==== Dataset section

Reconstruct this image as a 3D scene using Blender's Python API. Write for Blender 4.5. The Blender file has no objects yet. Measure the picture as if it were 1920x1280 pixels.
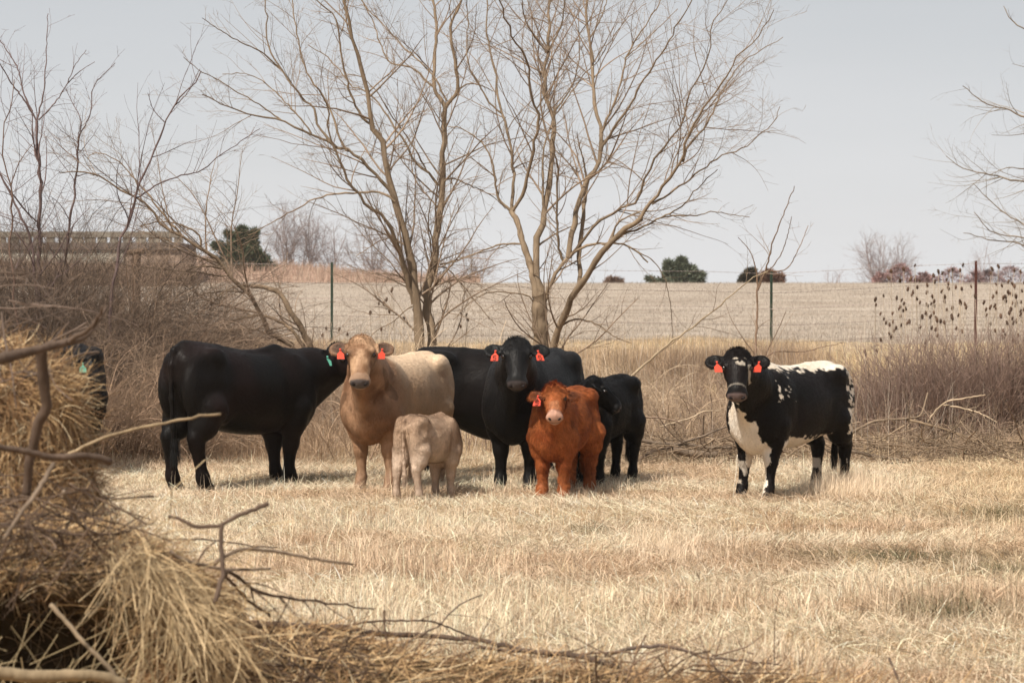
import bpy, math
import numpy as np
R = math.radians
rng = np.random.default_rng(11)
S = bpy.context.scene

# ---------------------------------------------------------------- camera
EYE = 1.9
FP = 5000.0            # focal length in photo pixels (1920 wide)
HOR = 555.0            # row of eye level in the photo
cam_d = bpy.data.cameras.new('camera')
cam = bpy.data.objects.new('camera', cam_d)
S.collection.objects.link(cam)
cam.location = (0, 0, EYE)
cam.rotation_euler = (R(90) - math.atan((640 - HOR) / FP), 0, 0)
cam_d.lens = FP / 1920 * 36
cam_d.sensor_width = 36
cam_d.clip_start = 0.3
cam_d.clip_end = 6000
cam_d.dof.use_dof = True
cam_d.dof.focus_distance = 26.4
cam_d.dof.aperture_fstop = 5.0
S.camera = cam

# ---------------------------------------------------------------- sky and sun
SUN_EL, SUN_AZ = 50.0, -128.0      # azimuth of the sun seen from the scene, from +X anticlockwise
W = bpy.data.worlds.new('World'); S.world = W; W.use_nodes = True
nt = W.node_tree; N = nt.nodes; L = nt.links
N.clear()
out = N.new('ShaderNodeOutputWorld'); bg = N.new('ShaderNodeBackground')
sky = N.new('ShaderNodeTexSky'); sky.sky_type = 'NISHITA'; sky.sun_disc = False
sky.sun_elevation = R(SUN_EL); sky.sun_rotation = R(90 - SUN_AZ)
sky.air_density = 1.0; sky.dust_density = 3.0; sky.ozone_density = 1.0
tc = N.new('ShaderNodeTexCoord'); mp = N.new('ShaderNodeMapping'); mp.inputs['Scale'].default_value = (1.0, 1.0, 5.0)
nz = N.new('ShaderNodeTexNoise'); nz.inputs['Scale'].default_value = 3.2; nz.inputs['Detail'].default_value = 5
L.new(tc.outputs['Generated'], mp.inputs[0]); L.new(mp.outputs[0], nz.inputs['Vector'])
sep = N.new('ShaderNodeSeparateXYZ'); L.new(tc.outputs['Generated'], sep.inputs[0])
rp = N.new('ShaderNodeValToRGB')      # thin high cloud: brighter towards the horizon
rp.color_ramp.elements[0].position = 0.0; rp.color_ramp.elements[0].color = (7.3, 7.35, 7.45, 1)
rp.color_ramp.elements[1].position = 0.5; rp.color_ramp.elements[1].color = (5.6, 5.8, 6.1, 1)
e = rp.color_ramp.elements.new(0.05); e.color = (6.6, 6.7, 6.85, 1)
e = rp.color_ramp.elements.new(0.12); e.color = (5.4, 5.6, 5.85, 1)
L.new(sep.outputs['Z'], rp.inputs[0])
cr = N.new('ShaderNodeMapRange'); cr.inputs[1].default_value = 0.3; cr.inputs[2].default_value = 0.7
cr.inputs[3].default_value = 0.86; cr.inputs[4].default_value = 1.0
L.new(nz.outputs[0], cr.inputs[0])
mx = N.new('ShaderNodeMix'); mx.data_type = 'RGBA'
L.new(cr.outputs[0], mx.inputs[0]); L.new(sky.outputs[0], mx.inputs[6]); L.new(rp.outputs[0], mx.inputs[7])
L.new(mx.outputs[2], bg.inputs[0]); bg.inputs[1].default_value = 0.083
L.new(bg.outputs[0], out.inputs[0])
sd = bpy.data.lights.new('sun', 'SUN'); sd.energy = 4.8; sd.angle = R(1.6); sd.color = (1.0, 0.93, 0.82)
sun = bpy.data.objects.new('sun', sd); S.collection.objects.link(sun)
sun.rotation_euler = (R(90 - SUN_EL), 0, R(SUN_AZ + 90))
S.view_settings.view_transform = 'Standard'; S.view_settings.look = 'None'
S.view_settings.gamma = 1.0; S.view_settings.exposure = 0.42; S.view_settings.use_curve_mapping = False
S.render.film_transparent = False
S.cycles.max_bounces = 6; S.cycles.diffuse_bounces = 3; S.cycles.transparent_max_bounces = 6

# ---------------------------------------------------------------- helpers
COL = S.collection
def P3(px, py, d):
    return np.array([(px - 960) / FP * d, d, EYE + (HOR - py) / FP * d])

def tag(o, label=None, cat=None, group=None, kind=None):
    if label: o['label'] = label
    if cat: o['category'] = cat
    if group: o['group'] = group
    if kind: o['kind'] = kind
    return o

def empty(name, loc=(0, 0, 0), rz=0.0, sc=1.0):
    o = bpy.data.objects.new(name, None); COL.objects.link(o)
    o.location = [float(v) for v in loc]; o.rotation_euler = (0, 0, rz); o.scale = (sc, sc, sc)
    o.empty_display_size = 0.2
    return o

def mesh_np(name, V, F, mat, parent=None, col=None, smooth=True, nrm=None, origin=None):
    V = np.asarray(V, np.float32)
    if origin is not None: V = V - np.asarray(origin, np.float32)
    F = [np.asarray(f, np.int32) for f in (F if isinstance(F, (list, tuple)) else [F]) if len(f)]
    me = bpy.data.meshes.new(name)
    me.vertices.add(len(V)); me.vertices.foreach_set('co', V.ravel())
    nl = sum(f.size for f in F); npoly = sum(len(f) for f in F)
    me.loops.add(nl); me.polygons.add(npoly)
    me.loops.foreach_set('vertex_index', np.concatenate([f.ravel() for f in F]))
    tot = np.concatenate([np.full(len(f), f.shape[1], np.int32) for f in F])
    st = np.concatenate([[0], np.cumsum(tot)[:-1]]).astype(np.int32)
    me.polygons.foreach_set('loop_start', st)
    me.polygons.foreach_set('use_smooth', np.full(npoly, smooth))
    me.update(calc_edges=True)
    if col is not None:
        a = me.color_attributes.new('Col', 'FLOAT_COLOR', 'POINT')
        c = np.ones((len(V), 4), np.float32); c[:, :3] = col
        a.data.foreach_set('color', c.ravel())
    if nrm is not None:
        me.normals_split_custom_set_from_vertices(np.asarray(nrm, np.float32))
    me.materials.append(mat)
    o = bpy.data.objects.new(name, me); COL.objects.link(o)
    if parent is not None: o.parent = parent
    if origin is not None and parent is None: o.location = [float(v) for v in origin]
    return o

def nrmz(a): return a / np.maximum(np.linalg.norm(a, axis=-1, keepdims=True), 1e-9)

def tubes(P, Rr, k=4):
    P = np.asarray(P, float); Rr = np.asarray(Rr, float)
    if P.ndim == 2: P = P[None]; Rr = Rr[None]
    M, n, _ = P.shape
    T = nrmz(np.gradient(P, axis=1))
    ch = nrmz(P[:, -1] - P[:, 0])
    rv = rng.normal(size=(M, 3)); ref = nrmz(np.cross(ch, rv))[:, None, :]
    a = nrmz(ref - (ref * T).sum(-1, keepdims=True) * T); b = np.cross(T, a)
    an = np.arange(k) / k * 2 * np.pi
    V = P[:, :, None, :] + Rr[:, :, None, None] * (np.cos(an)[None, None, :, None] * a[:, :, None, :] + np.sin(an)[None, None, :, None] * b[:, :, None, :])
    base = (np.arange(M) * n * k)[:, None, None] + (np.arange(n - 1) * k)[None, :, None]
    j = np.arange(k)[None, None, :]; j2 = (j + 1) % k
    F = np.stack([base + j, base + j2, base + k + j2, base + k + j], -1).reshape(-1, 4)
    return V.reshape(-1, 3), F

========

▸ What to do
The material above must be printed exactly, with its pictures left out.

▸ Right answer
Reconstruct this image as a 3D scene using Blender's Python API. Write for Blender 4.5. The Blender file has no objects yet. Measure the picture as if it were 1920x1280 pixels.
import bpy, math
import numpy as np
R = math.radians
rng = np.random.default_rng(11)
S = bpy.context.scene

# ---------------------------------------------------------------- camera
EYE = 1.9
FP = 5000.0            # focal length in photo pixels (1920 wide)
HOR = 555.0            # row of eye level in the photo
cam_d = bpy.data.cameras.new('camera')
cam = bpy.data.objects.new('camera', cam_d)
S.collection.objects.link(cam)
cam.location = (0, 0, EYE)
cam.rotation_euler = (R(90) - math.atan((640 - HOR) / FP), 0, 0)
cam_d.lens = FP / 1920 * 36
cam_d.sensor_width = 36
cam_d.clip_start = 0.3
cam_d.clip_end = 6000
cam_d.dof.use_dof = True
cam_d.dof.focus_distance = 26.4
cam_d.dof.aperture_fstop = 5.0
S.camera = cam

# ---------------------------------------------------------------- sky and sun
SUN_EL, SUN_AZ = 50.0, -128.0      # azimuth of the sun seen from the scene, from +X anticlockwise
W = bpy.data.worlds.new('World'); S.world = W; W.use_nodes = True
nt = W.node_tree; N = nt.nodes; L = nt.links
N.clear()
out = N.new('ShaderNodeOutputWorld'); bg = N.new('ShaderNodeBackground')
sky = N.new('ShaderNodeTexSky'); sky.sky_type = 'NISHITA'; sky.sun_disc = False
sky.sun_elevation = R(SUN_EL); sky.sun_rotation = R(90 - SUN_AZ)
sky.air_density = 1.0; sky.dust_density = 3.0; sky.ozone_density = 1.0
tc = N.new('ShaderNodeTexCoord'); mp = N.new('ShaderNodeMapping'); mp.inputs['Scale'].default_value = (1.0, 1.0, 5.0)
nz = N.new('ShaderNodeTexNoise'); nz.inputs['Scale'].default_value = 3.2; nz.inputs['Detail'].default_value = 5
L.new(tc.outputs['Generated'], mp.inputs[0]); L.new(mp.outputs[0], nz.inputs['Vector'])
sep = N.new('ShaderNodeSeparateXYZ'); L.new(tc.outputs['Generated'], sep.inputs[0])
rp = N.new('ShaderNodeValToRGB')      # thin high cloud: brighter towards the horizon
rp.color_ramp.elements[0].position = 0.0; rp.color_ramp.elements[0].color = (7.3, 7.35, 7.45, 1)
rp.color_ramp.elements[1].position = 0.5; rp.color_ramp.elements[1].color = (5.6, 5.8, 6.1, 1)
e = rp.color_ramp.elements.new(0.05); e.color = (6.6, 6.7, 6.85, 1)
e = rp.color_ramp.elements.new(0.12); e.color = (5.4, 5.6, 5.85, 1)
L.new(sep.outputs['Z'], rp.inputs[0])
cr = N.new('ShaderNodeMapRange'); cr.inputs[1].default_value = 0.3; cr.inputs[2].default_value = 0.7
cr.inputs[3].default_value = 0.86; cr.inputs[4].default_value = 1.0
L.new(nz.outputs[0], cr.inputs[0])
mx = N.new('ShaderNodeMix'); mx.data_type = 'RGBA'
L.new(cr.outputs[0], mx.inputs[0]); L.new(sky.outputs[0], mx.inputs[6]); L.new(rp.outputs[0], mx.inputs[7])
L.new(mx.outputs[2], bg.inputs[0]); bg.inputs[1].default_value = 0.083
L.new(bg.outputs[0], out.inputs[0])
sd = bpy.data.lights.new('sun', 'SUN'); sd.energy = 4.8; sd.angle = R(1.6); sd.color = (1.0, 0.93, 0.82)
sun = bpy.data.objects.new('sun', sd); S.collection.objects.link(sun)
sun.rotation_euler = (R(90 - SUN_EL), 0, R(SUN_AZ + 90))
S.view_settings.view_transform = 'Standard'; S.view_settings.look = 'None'
S.view_settings.gamma = 1.0; S.view_settings.exposure = 0.42; S.view_settings.use_curve_mapping = False
S.render.film_transparent = False
S.cycles.max_bounces = 6; S.cycles.diffuse_bounces = 3; S.cycles.transparent_max_bounces = 6

# ---------------------------------------------------------------- helpers
COL = S.collection
def P3(px, py, d):
    return np.array([(px - 960) / FP * d, d, EYE + (HOR - py) / FP * d])

def tag(o, label=None, cat=None, group=None, kind=None):
    if label: o['label'] = label
    if cat: o['category'] = cat
    if group: o['group'] = group
    if kind: o['kind'] = kind
    return o

def empty(name, loc=(0, 0, 0), rz=0.0, sc=1.0):
    o = bpy.data.objects.new(name, None); COL.objects.link(o)
    o.location = [float(v) for v in loc]; o.rotation_euler = (0, 0, rz); o.scale = (sc, sc, sc)
    o.empty_display_size = 0.2
    return o

def mesh_np(name, V, F, mat, parent=None, col=None, smooth=True, nrm=None, origin=None):
    V = np.asarray(V, np.float32)
    if origin is not None: V = V - np.asarray(origin, np.float32)
    F = [np.asarray(f, np.int32) for f in (F if isinstance(F, (list, tuple)) else [F]) if len(f)]
    me = bpy.data.meshes.new(name)
    me.vertices.add(len(V)); me.vertices.foreach_set('co', V.ravel())
    nl = sum(f.size for f in F); npoly = sum(len(f) for f in F)
    me.loops.add(nl); me.polygons.add(npoly)
    me.loops.foreach_set('vertex_index', np.concatenate([f.ravel() for f in F]))
    tot = np.concatenate([np.full(len(f), f.shape[1], np.int32) for f in F])
    st = np.concatenate([[0], np.cumsum(tot)[:-1]]).astype(np.int32)
    me.polygons.foreach_set('loop_start', st)
    me.polygons.foreach_set('use_smooth', np.full(npoly, smooth))
    me.update(calc_edges=True)
    if col is not None:
        a = me.color_attributes.new('Col', 'FLOAT_COLOR', 'POINT')
        c = np.ones((len(V), 4), np.float32); c[:, :3] = col
        a.data.foreach_set('color', c.ravel())
    if nrm is not None:
        me.normals_split_custom_set_from_vertices(np.asarray(nrm, np.float32))
    me.materials.append(mat)
    o = bpy.data.objects.new(name, me); COL.objects.link(o)
    if parent is not None: o.parent = parent
    if origin is not None and parent is None: o.location = [float(v) for v in origin]
    return o

def nrmz(a): return a / np.maximum(np.linalg.norm(a, axis=-1, keepdims=True), 1e-9)

def tubes(P, Rr, k=4):
    P = np.asarray(P, float); Rr = np.asarray(Rr, float)
    if P.ndim == 2: P = P[None]; Rr = Rr[None]
    M, n, _ = P.shape
    T = nrmz(np.gradient(P, axis=1))
    ch = nrmz(P[:, -1] - P[:, 0])
    rv = rng.normal(size=(M, 3)); ref = nrmz(np.cross(ch, rv))[:, None, :]
    a = nrmz(ref - (ref * T).sum(-1, keepdims=True) * T); b = np.cross(T, a)
    an = np.arange(k) / k * 2 * np.pi
    V = P[:, :, None, :] + Rr[:, :, None, None] * (np.cos(an)[None, None, :, None] * a[:, :, None, :] + np.sin(an)[None, None, :, None] * b[:, :, None, :])
    base = (np.arange(M) * n * k)[:, None, None] + (np.arange(n - 1) * k)[None, :, None]
    j = np.arange(k)[None, None, :]; j2 = (j + 1) % k
    F = np.stack([base + j, base + j2, base + k + j2, base + k + j], -1).reshape(-1, 4)
    return V.reshape(-1, 3), F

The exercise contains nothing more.